THE US restaurant chain Denny’s has issued an apology after an advertisement “celebrating” the 150th anniversary of the end of the Famine provoked anger in the Irish-American community.
Séamus Boyle, president of the largest Irish-American organisation, the Ancient Order of Hibernians (AOH) – which has close to 100,000 members – said that in the ad, “A guy is sitting in Denny’s eating pancakes, and he says that to celebrate the end of the 150th anniversary of the end of the Great Famine they’re not running short of anything, including pancakes.”
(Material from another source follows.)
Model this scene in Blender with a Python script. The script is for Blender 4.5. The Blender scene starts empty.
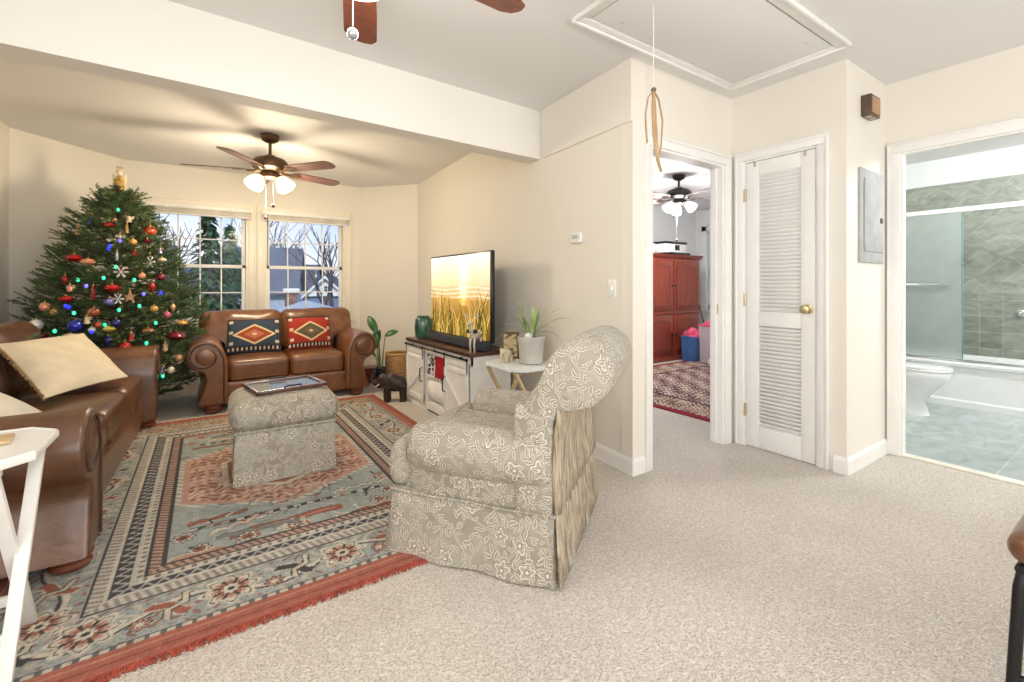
import bpy, bmesh, math, random
import numpy as np
from mathutils import Vector, Matrix, noise
random.seed(7); np.random.seed(7)
S = bpy.context.scene
COL = S.collection
PI = math.pi
R = math.radians

# ------------------------------------------------------------------ camera
CAM_H = 1.14; FPX = 453.0; HX = 512.0; HY = 285.0
YAW = math.atan(307/453.0)
cd = bpy.data.cameras.new('camera'); cam = bpy.data.objects.new('camera', cd); COL.objects.link(cam)
cam.location = (0, 0, CAM_H); cam.rotation_euler = (PI/2, 0, -YAW)
cd.sensor_width = 36; cd.lens = 36*FPX/1024; cd.shift_y = -(341-HY)/1024; cd.clip_start = .05; cd.clip_end = 400
S.camera = cam

# ------------------------------------------------------------------ colour management, world
S.view_settings.view_transform = 'Standard'; S.view_settings.look = 'None'
S.view_settings.exposure = 0.0; S.view_settings.gamma = 1.0; S.view_settings.use_curve_mapping = False

def lin(c):
    out = []
    for v in c[:3]:
        v = v/255.0
        out.append(v/12.92 if v <= .04045 else ((v+.055)/1.055)**2.4)
    return (*out, 1.0)

W = bpy.data.worlds.new('sky'); S.world = W; W.use_nodes = True
nt = W.node_tree; nt.nodes.clear()
o_ = nt.nodes.new('ShaderNodeOutputWorld'); bg = nt.nodes.new('ShaderNodeBackground')
tc = nt.nodes.new('ShaderNodeTexCoord'); sp = nt.nodes.new('ShaderNodeSeparateXYZ')
rp = nt.nodes.new('ShaderNodeValToRGB')
nz = nt.nodes.new('ShaderNodeTexNoise'); nz.inputs['Scale'].default_value = 5; nz.inputs['Detail'].default_value = 6
cr = nt.nodes.new('ShaderNodeValToRGB'); cr.color_ramp.elements[0].position = .5; cr.color_ramp.elements[1].position = .72
mx = nt.nodes.new('ShaderNodeMixRGB'); mx.inputs['Color2'].default_value = lin((240, 243, 250))
rp.color_ramp.elements[0].position = 0; rp.color_ramp.elements[0].color = lin((236, 240, 250))
rp.color_ramp.elements[1].position = .45; rp.color_ramp.elements[1].color = lin((120, 175, 240))
e = rp.color_ramp.elements.new(.07); e.color = lin((222, 232, 250))
e = rp.color_ramp.elements.new(.17); e.color = lin((172, 208, 250))
nt.links.new(tc.outputs['Generated'], sp.inputs[0]); nt.links.new(sp.outputs['Z'], rp.inputs[0])
nt.links.new(tc.outputs['Generated'], nz.inputs['Vector']); nt.links.new(nz.outputs['Fac'], cr.inputs[0])
nt.links.new(cr.outputs['Color'], mx.inputs['Fac']); nt.links.new(rp.outputs['Color'], mx.inputs['Color1'])
nt.links.new(mx.outputs['Color'], bg.inputs['Color']); nt.links.new(bg.outputs[0], o_.inputs[0])
bg.inputs['Strength'].default_value = 1.2

# low veiled winter sun on the yard, plus unseen fill lights added indoors
sl = bpy.data.lights.new('sun', 'SUN'); sl.energy = 2.2; sl.angle = R(8); sl.color = (1, .95, .88)
so = bpy.data.objects.new('sun', sl); COL.objects.link(so); so.rotation_euler = (R(52), 0, R(-20))

def area(name, loc, rot, sx, sy, power, color=(1, 1, 1)):
    l = bpy.data.lights.new(name, 'AREA'); l.shape = 'RECTANGLE'; l.size = sx; l.size_y = sy; l.energy = power; l.color = color
    o = bpy.data.objects.new(name, l); COL.objects.link(o); o.location = loc; o.rotation_euler = rot
    return o
area('rear_fill', (1.2, -2.5, 1.45), (R(90), 0, 0), 3.8, 1.8, 88, (.96, .98, 1))  # soft fill added behind the camera; the rear wall has no window
area('left_fill', (-1.38, -.75, 1.5), (R(90), 0, R(-90)), 2.2, 1.3, 46, (.96, .98, 1))  # second added fill, brightens the television wall from the left

def lamp(name, loc, power, color, radius=.08, parent=None):
    l = bpy.data.lights.new(name, 'POINT'); l.energy = power; l.color = color; l.shadow_soft_size = radius
    o = bpy.data.objects.new(name, l); COL.objects.link(o); o.location = loc
    if parent: o.parent = parent
    return o

# ------------------------------------------------------------------ materials
class NT:
    def __init__(s, name):
        s.m = bpy.data.materials.new(name); s.m.use_nodes = True; s.t = s.m.node_tree
        s.b = s.t.nodes['Principled BSDF']; s.out = s.t.nodes['Material Output']; s._co = None
    def n(s, kind, **kw):
        nd = s.t.nodes.new('ShaderNode'+kind)
        for k, v in kw.items():
            if hasattr(nd, k): setattr(nd, k, v)
        return nd
    def l(s, a, b): s.t.links.new(a, b)
    def co(s):
        if s._co is None: s._co = s.n('TexCoord').outputs['Object']
        return s._co
    def math(s, op, a, b=None, clamp=False):
        nd = s.n('Math'); nd.operation = op; nd.use_clamp = clamp
        for i, v in enumerate((a, b)):
            if v is None: continue
            if isinstance(v, (int, float)): nd.inputs[i].default_value = v
            else: s.l(v, nd.inputs[i])
        return nd.outputs[0]
    def noise(s, scale, detail=3, rough=.5, vec=None, dist=0):
        nd = s.n('TexNoise'); nd.inputs['Scale'].default_value = scale; nd.inputs['Detail'].default_value = detail
        nd.inputs['Roughness'].default_value = rough; nd.inputs['Distortion'].default_value = dist
        s.l(vec or s.co(), nd.inputs['Vector']); return nd
    def voro(s, scale, feature='F1', vec=None):
        nd = s.n('TexVoronoi'); nd.feature = feature; nd.inputs['Scale'].default_value = scale
        s.l(vec or s.co(), nd.inputs['Vector']); return nd
    def ramp(s, fac, stops, interp='LINEAR'):
        nd = s.n('ValToRGB'); r = nd.color_ramp; r.interpolation = interp
        while len(r.elements) < len(stops): r.elements.new(.5)
        for e, (p, c) in zip(r.elements, stops):
            e.position = p; e.color = c if len(c) == 4 else lin(c)
        s.l(fac, nd.inputs[0]); return nd.outputs['Color']
    def mix(s, fac, a, b, mode='MIX'):
        nd = s.n('MixRGB'); nd.blend_type = mode
        for k, v in (('Fac', fac), ('Color1', a), ('Color2', b)):
            if isinstance(v, (int, float)): nd.inputs[k].default_value = v
            elif isinstance(v, tuple): nd.inputs[k].default_value = v if len(v) == 4 else lin(v)
            else: s.l(v, nd.inputs[k])
        return nd.outputs[0]
    def mapping(s, scale=(1, 1, 1), rot=(0, 0, 0), loc=(0, 0, 0), vec=None):
        nd = s.n('Mapping'); nd.inputs['Scale'].default_value = scale; nd.inputs['Rotation'].default_value = rot; nd.inputs['Location'].default_value = loc
        s.l(vec or s.co(), nd.inputs['Vector']); return nd.outputs[0]
    def bump(s, h, strength=.3, dist=.01):
        nd = s.n('Bump'); nd.inputs['Strength'].default_value = strength; nd.inputs['Distance'].default_value = dist
        s.l(h, nd.inputs['Height']); s.l(nd.outputs[0], s.b.inputs['Normal'])
    def base(s, c):
        if isinstance(c, tuple): s.b.inputs['Base Color'].default_value = c if len(c) == 4 else lin(c)
        else: s.l(c, s.b.inputs['Base Color'])
    def set(s, **kw):
        for k, v in kw.items(): s.b.inputs[k.replace('_', ' ')].default_value = v
        return s

def mat(name, c, rough=.5, metal=0, var=.06, vs=8, bs=0, bd=.004, bsc=60, spec=.5, coat=0, emit=None, es=0):
    k = NT(name)
    dark = tuple(max(0, v*(1-var)) for v in c); lite = tuple(min(255, v*(1+var)) for v in c)
    n = k.noise(vs, 4)
    k.base(k.ramp(n.outputs['Fac'], [(.3, dark), (.7, lite)]))
    k.b.inputs['Roughness'].default_value = rough; k.b.inputs['Metallic'].default_value = metal
    k.b.inputs['Specular IOR Level'].default_value = spec
    k.b.inputs['Coat Weight'].default_value = coat
    if bs: k.bump(k.noise(bsc, 4).outputs['Fac'], bs, bd)
    if emit: k.b.inputs['Emission Color'].default_value = lin(emit); k.b.inputs['Emission Strength'].default_value = es
    return k.m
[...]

Boyle called the advertisement “a slap in the face of our ancestors who died”. He said he received hundreds of telephone calls and e-mails from around the country, and AOH members inundated Denny’s with complaints. The AOH was poised to begin a boycott and demonstrations outside Denny’s restaurants when the company pulled the advertisement on Sunday. The group has 1,500 outlets around the world.
Denny’s responded to the complaints with a four-sentence e-mail apology saying it was “certainly not the intention of the company to offend anyone or any group”.
Stephanie Fink, Denny’s public relations contractor, said the advertisement was produced by Goodby Silverstein and Partners. Asked why no one realised it was in bad taste, she said she could say nothing else on the subject.
On his Irishcentral.com website, Irish-American commentator Niall O’Dowd slammed what he called Denny’s “mealy-mouthed apology”. “What they need to say is, ‘We apologise to the Irish-American community for depicting the Irish Famine as some kind of humorous event . . .’ ” O’Dowd wrote.